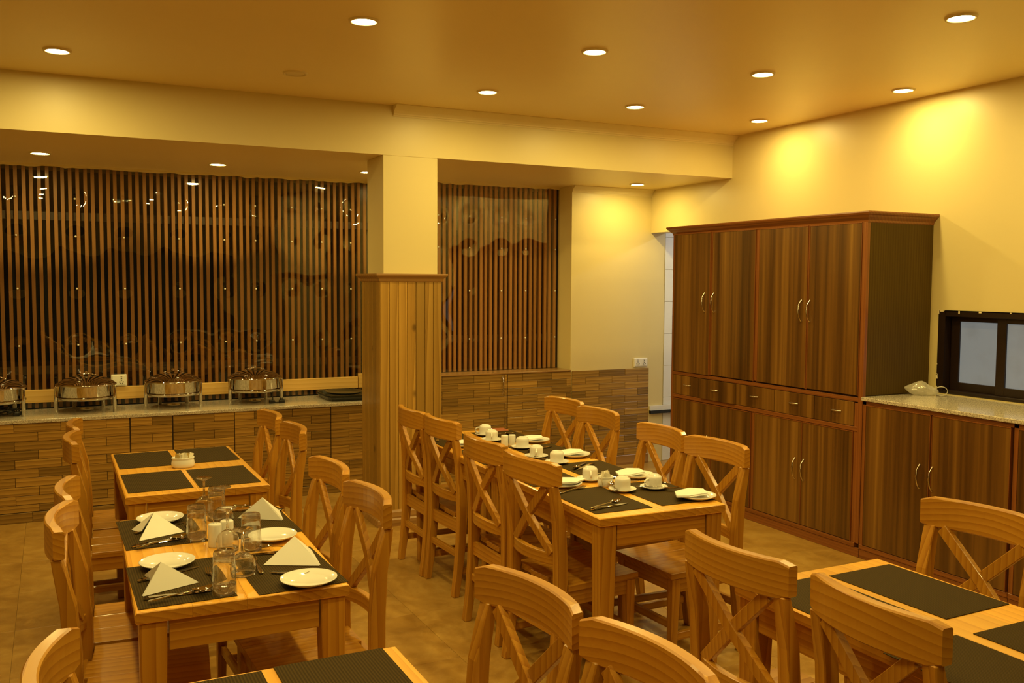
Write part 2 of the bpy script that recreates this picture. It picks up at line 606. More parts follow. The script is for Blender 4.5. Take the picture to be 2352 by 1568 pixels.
# ragged plaster strip above the left and right screens
rg = MB()
random.seed(3)
for (x0, x1, y) in ((-1.9, 2.46, YS1 - 0.02), (2.75, 4.12, YS2 - 0.02)):
    n = int((x1 - x0) / 0.05)
    top, bot = [], []
    for i in range(n + 1):
        x = x0 + (x1 - x0) * i / n
        top.append((x, y, ZS)); bot.append((x, y, ZS - 0.012 - random.random() * 0.012))
    rg.add(bot + top, [(i, i + 1, n + 2 + i, n + 1 + i) for i in range(n)])
struct(rg.build('trim_5', trim_m), 'ragged plaster edge above the slatted screens')

# ---- pillar cladding: planks, cap and base mouldings are parts of the pillar
xs = [1.976, 2.043, 2.107, 2.171, 2.234, 2.299, 2.363, 2.424]
for a, b in zip(xs[:-1], xs[1:]):
    d = random.uniform(0, 0.003)
    MB().box(a + 0.0012, b - 0.0012, 6.018 - d, YB, 0.10, 1.69).build('plank', teak, pil, 0.0025)
ys = [6.02, 6.10, 6.18, 6.27, 6.36, 6.43]
for a, b in zip(ys[:-1], ys[1:]):
    MB().box(1.976, 2.008, a + 0.0012, b - 0.0012, 0.10, 1.69).build('plank', teak, pil, 0.0025)
    MB().box(2.403, 2.424, a + 0.0012, b - 0.0012, 0.10, 1.69).build('plank', teak, pil, 0.0025)


def ring_mould(x0, x1, y0, y1, prof):
    rings = []
    for o, z in prof:
        rings.append([(x0 - o, y0 - o, z), (x1 + o, y0 - o, z), (x1 + o, y1 + o, z), (x0 - o, y1 + o, z)])
    return MB().loft(rings)


ring_mould(1.976, 2.424, 6.018, 6.43, [(0.002, 1.675), (0.006, 1.68), (0.010, 1.695), (0.024, 1.708), (0.03, 1.712), (0.034, 1.722), (0.033, 1.730)]).build('cap_moulding', teak_x, pil)
ring_mould(1.976, 2.424, 6.018, 6.43, [(0.028, 0.0), (0.028, 0.045), (0.018, 0.055), (0.014, 0.095), (0.006, 0.108), (0.002, 0.11)]).build('base_moulding', teak_x, pil)

# ------------------------------------------------------------------ slatted screens with plastic film
def screen(name, label, x0, x1, y, z0, z1, pitch, flabel, tacks):
    t = thing(name, label, 'screen', (x0, y, z0), 0)
    me = MB().box(-0.0127, 0.0127, 0, 0.03, 0, z1 - z0).mesh('slat', slat_wood, 0.001)
    n = int((x1 - x0) / pitch)
    for i in range(n + 1):
        link('slat', me, t, (i * pitch + random.uniform(-0.003, 0.003), 0, 0))
    MB().box(0, x1 - x0, 0.032, 0.06, 0.25, 0.31).box(0, x1 - x0, 0.032, 0.06, (z1 - z0) - 0.4, (z1 - z0) - 0.34).build('batten', dark_wall, t)
    # film in front, dimpled round its tacks
    random.seed(int(x0 * 10) + 50)
    nx, nz = int((x1 - x0) / 0.03), int((z1 - z0) / 0.03)
    ph = [random.uniform(0, 6.28) for _ in range(8)]
    vs_, fs = [], []
    for j in range(nz + 1):
        for i in range(nx + 1):
            x = (x1 - x0) * i / nx
            z = (z1 - z0) * j / nz
            d = 0.0016 * sin(x * 5.1 + ph[0] + 0.6 * sin(z * 3 + ph[1])) + 0.0013 * sin(z * 6.3 + ph[2] + x * 1.3) + 0.0006 * sin(x * 17 + ph[3]) * sin(z * 13 + ph[4])
            for (tx, tz) in tacks:
                r2_ = (x + x0 - tx) ** 2 + (z + z0 - tz) ** 2
                if r2_ < 0.03:
                    d -= 0.0055 * math.exp(-r2_ / 0.0022)
            vs_.append((x, -0.014 - d, z))
    for j in range(nz):
        for i in range(nx):
            a = j * (nx + 1) + i
            fs.append((a, a + 1, a + nx + 2, a + nx + 1))
    f = thing('plastic_sheet', flabel, 'plastic sheet', (x0, y, z0), 0)
    MB().add(vs_, fs, True).build('film', film, f)
    tk = MB().lathe([(0.0, 0.004), (0.005, 0.003), (0.0075, 0.0), (0.007, -0.002)], 8)
    tk.v = [(a, -c, b) for a, b, c in tk.v]
    tm = tk.mesh('tack', socket_m)
    for (tx, tz) in tacks:
        link('tack', tm, f, (tx - x0, -0.0135, tz - z0))
    return t


tl = [(x, z) for x in (-1.4, -0.95, -0.6, -0.23, 0.165, 0.5, 0.9, 1.245, 1.49, 1.785, 2.035, 2.285) for z in (2.28, 2.0, 1.61, 1.185)]
tr_ = [(x, z) for x in (2.95, 3.24, 3.545, 3.785, 4.085) for z in (2.24, 1.97, 1.6, 1.18)]
screen('slatted_screen', 'wide screen of thin upright brown slats behind the chafing dishes', -1.88, 2.45, YS1, 0.72, ZS - 0.005, 0.0517,
       'wide glossy clear plastic sheet tacked over slats behind the counter', tl)
screen('slatted_screen', 'narrower screen of upright brown slats right of the clad pillar', 2.77, 4.10, YS2, 0.90, ZS - 0.005, 0.0487,
       'narrower clear plastic sheet tacked over slats right of the pillar', tr_)

# ------------------------------------------------------------------ counters with wood-look tiles
TILE_H = 0.0628
tile_cache = {}


def tile_mesh(wd, hh):
    k = (round(wd, 3), round(hh, 3))
    if k not in tile_cache:
        tile_cache[k] = MB().box(0.0012, wd - 0.0012, -0.008, 0.001, 0.0011, hh - 0.0011).mesh('tile', tile_wood, 0.0015)
    return tile_cache[k]


def tile_rows(parent, x0, x1, y, z0, z1, tw_=0.29, rh=TILE_H, phase=0, ox=0.0):
    n = 0
    z = z1
    while z > z0 + 0.012:
        hh = min(rh, z - z0)
        x = x0
        first = tw_ * (0.5 if (n + phase) % 2 else 1.0) - ox
        if first < 0.05:
            first += tw_
        while x < x1 - 0.004:
            wd = min(first if x == x0 else tw_, x1 - x)
            if x1 - (x + wd) < 0.02:
                wd = x1 - x
            link('tile', tile_mesh(wd, hh), parent, (x, y - random.uniform(0, 0.0012), z - hh))
            x += wd
        z -= hh
        n += 1


grout = plain('dark_grout', (0.045, 0.026, 0.012), 0.9)
ct = MB().box(-1.9, 2.42, YC + 0.001, YC + 0.06, 0, 0.688).box(-1.9, 2.42, YC + 0.06, YS1 - 0.02, 0.64, 0.688).build('buffet_counter', grout)
tag(ct, 'long buffet counter faced with wood-look tiles, left of the pillar', 'counter')
tile_rows(ct, -1.9, 0.474, YC, 0.072, 0.688, ox=0.10)
tile_rows(ct, 0.480, 0.764, YC, 0.072, 0.688, 0.29, phase=1)
tile_rows(ct, 0.770, 1.206, YC, 0.072, 0.688, phase=0)
tile_rows(ct, 1.209, 1.944, YC, 0.072, 0.688, phase=1)
tile_rows(ct, 1.948, 2.42, YC, 0.072, 0.688, phase=0)
tile_rows(ct, -1.9, 2.42, YC - 0.006, 0.0, 0.070, 0.58, 0.07)
gt = MB().box(-1.9, 2.42, YC - 0.022, YS1 - 0.03, 0.690, 0.716).build('granite_worktop', granite_m, None, 0.004, 2)
tag(gt, 'pale speckled granite worktop under the chafing dishes', 'worktop')
ZT = 0.716
bb = MB().box(-1.88, 2.33, YS1 - 0.052, YS1 - 0.026, 0.765, 0.860).build('pine_board', board_wood, None, 0.002)
tag(bb, 'long knotty pale pine board behind the chafing dishes', 'board')
bk = MB().box(2.335, 2.44, YS1 - 0.055, YS1 - 0.026, 0.765, 0.885).build('pine_block', board_wood, None, 0.002)
tag(bk, 'short pine block at the end of the board by pillar', 'board')

cb = thing('tiled_cupboard', 'low built-in cupboard faced with wood-look tiles under right screen', 'cupboard', (0, 0, 0))
MB().box(2.43, 4.12, YC + 0.003, YC + 0.05, 0.06, 0.86).box(2.43, 4.12, YC + 0.05, YS2, 0.06, 0.1).build('carcass', grout, cb)
for (a, b, ph) in ((2.60, 3.491, 0), (3.497, 4.132, 1)):
    dr = MB().box(a, b, YC + 0.0005, YC + 0.004, 0.075, 0.884).build('door', grout, cb)
    tile_rows(dr, a, b, YC, 0.075, 0.884, 0.29, 0.0625, ph, 0.0)
tile_rows(cb, 2.43, 2.597, YC, 0.075, 0.884)
MB().box(2.43, 4.122, YC - 0.014, YS2 - 0.017, 0.886, 0.899).build('top_board', teak_x, cb, 0.002)
tile_rows(cb, 2.43, 4.132, YC - 0.004, 0.0, 0.072, 0.58, 0.072)
hp = [(3.445, YC - 0.008, 0.716), (3.445, YC - 0.022, 0.728), (3.445, YC - 0.032, 0.76), (3.445, YC - 0.034, 0.79), (3.445, YC - 0.032, 0.82), (3.445, YC - 0.022, 0.85), (3.445, YC - 0.008, 0.864)]
MB().tube(hp, [0.007, 0.005, 0.006, 0.0075, 0.006, 0.005, 0.007], 8).build('handle', steel, cb)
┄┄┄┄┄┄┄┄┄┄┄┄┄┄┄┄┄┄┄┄
▶ _Task prompt_: Print, exactly as written, the lines above from the first one to the one containing "struct(rg.build('trim_5', trim_m), 'ragged". Leave out pictures.

▶ _Task response_:
Write part 2 of the bpy script that recreates this picture. It picks up at line 606. More parts follow. The script is for Blender 4.5. Take the picture to be 2352 by 1568 pixels.
# ragged plaster strip above the left and right screens
rg = MB()
random.seed(3)
for (x0, x1, y) in ((-1.9, 2.46, YS1 - 0.02), (2.75, 4.12, YS2 - 0.02)):
    n = int((x1 - x0) / 0.05)
    top, bot = [], []
    for i in range(n + 1):
        x = x0 + (x1 - x0) * i / n
        top.append((x, y, ZS)); bot.append((x, y, ZS - 0.012 - random.random() * 0.012))
    rg.add(bot + top, [(i, i + 1, n + 2 + i, n + 1 + i) for i in range(n)])
struct(rg.build('trim_5', trim_m), 'ragged plaster edge above the slatted screens')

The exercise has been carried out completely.